The petition notes it is aimed only at Netflix, Inc. for being the current streaming of Split in some territories (which does not include the United States currently but has in the past). As of this writing there are no streaming services with Split available for free streaming in the US. There are no mentions of writer/director M. Night Shyamalan except to note his creative titles or the film's distributor Universal Pictures.

"We need to decide where to draw the line on entertainment media, and vastly under-represented minority groups that struggle to be seen in the first place is a good place to start," the petition concludes. "The dissociative identity disorder community and its allies ask Netflix, Inc. to either remove the title from its service, or add a disclaimer that the film is not representative of DID as a whole."

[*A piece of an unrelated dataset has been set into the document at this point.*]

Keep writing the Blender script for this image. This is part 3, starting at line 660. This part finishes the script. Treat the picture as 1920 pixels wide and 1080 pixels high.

So far over 1600 people have signed the petition but Netflix, Shyamalan, nor Universal have responded to it. Split previously came under fire upon its release for the same reasons with petitions being filed at the same time that garnered upwards of 20,000 signatures then, with no response from the studio or filmmaker at that time either.

Shyamalan brought back James McAvoy and his DID character for the 2018 follow-up to Split, Glass; the film that combined McAvoy's character with Shyamalan's 2000 thrilller Unbreakable starring Bruce Willis and Samuel L. Jackson. A sequel to that movie is unlikely.